Two and a half months ago, the National Student Association's Purchase Card System began operations at Harvard. There was a little preliminary publicity, and cards were on sale for a few days in the dining halls. Ever since, the project has been quietly dying on its feet.
It is hardly fair to blame the failure on the plan itself. The NSA's idea--to persuade selected stores to grant discounts to student card-holders in return for the resulting increase in trade--is an ingenious answer to the high cost of learning. It was tried out last year at the University of Buffalo with some success, and has been instituted in 17 other areas all over the country. What with the new tuition hike and the financial pressures of living under the G.I. bill, any good plan for saving deserves a fair tryout.

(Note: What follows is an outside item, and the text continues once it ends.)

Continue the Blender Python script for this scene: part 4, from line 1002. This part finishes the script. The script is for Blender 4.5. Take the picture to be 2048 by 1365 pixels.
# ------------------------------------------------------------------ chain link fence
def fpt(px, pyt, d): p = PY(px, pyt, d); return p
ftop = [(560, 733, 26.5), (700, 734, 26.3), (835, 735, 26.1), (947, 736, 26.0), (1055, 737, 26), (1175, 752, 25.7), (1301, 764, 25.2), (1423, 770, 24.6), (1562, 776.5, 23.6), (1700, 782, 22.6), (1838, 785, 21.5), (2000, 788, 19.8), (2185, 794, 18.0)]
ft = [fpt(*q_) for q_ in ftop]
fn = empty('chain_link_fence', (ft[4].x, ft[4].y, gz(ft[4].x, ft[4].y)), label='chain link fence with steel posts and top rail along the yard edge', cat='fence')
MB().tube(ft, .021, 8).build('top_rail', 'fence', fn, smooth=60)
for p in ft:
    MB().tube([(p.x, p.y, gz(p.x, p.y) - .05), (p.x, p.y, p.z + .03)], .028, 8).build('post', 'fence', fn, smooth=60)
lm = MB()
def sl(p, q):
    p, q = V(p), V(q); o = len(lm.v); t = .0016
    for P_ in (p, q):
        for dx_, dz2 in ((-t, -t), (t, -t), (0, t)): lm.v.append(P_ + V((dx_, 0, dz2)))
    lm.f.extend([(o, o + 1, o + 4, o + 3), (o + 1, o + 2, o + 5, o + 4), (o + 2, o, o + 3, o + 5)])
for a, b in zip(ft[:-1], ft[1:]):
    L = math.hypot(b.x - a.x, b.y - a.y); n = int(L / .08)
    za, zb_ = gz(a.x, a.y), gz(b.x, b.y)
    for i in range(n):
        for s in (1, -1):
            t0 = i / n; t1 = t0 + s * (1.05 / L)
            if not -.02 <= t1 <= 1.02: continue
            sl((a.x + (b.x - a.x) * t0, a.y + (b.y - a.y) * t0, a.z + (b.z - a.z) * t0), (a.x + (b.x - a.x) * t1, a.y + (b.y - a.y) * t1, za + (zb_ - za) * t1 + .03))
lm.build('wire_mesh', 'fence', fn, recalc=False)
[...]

This it did not get at Harvard. The Purchase Card Committee gave the plan utterly inadequate publicity, acting on the naive assumption that its job was completed with getting the System organized. Partly as a result of the poor publicity only about 550 students bought cards, a pitifully small number in a University of 12,000. Some of the contracted stores are already complaining that their discount has not brought in enough trade to pay for itself.
Perhaps the most important reason for the current failure of the plan is the limited range of participating stores in the area of the Square. The success of the Purchase Card depends upon its local showing; the present nine member stores around the Square form a good nucleus, but the variety of goods, services, and price levels they cover is not wide enough to make the plan sell. In the minds of many students, the present Purchase Card System is merely an ineffective duplication of the Coop.
The System, however, is not dead yet. It simply hasn't had a chance. Given effective publicity and a mammoth card-selling campaign next fall, together with the recruiting of many more local stores, there is a good possibility that the Purchase Card System will revive and bloom. Otherwise, it will expire, . . . and soon.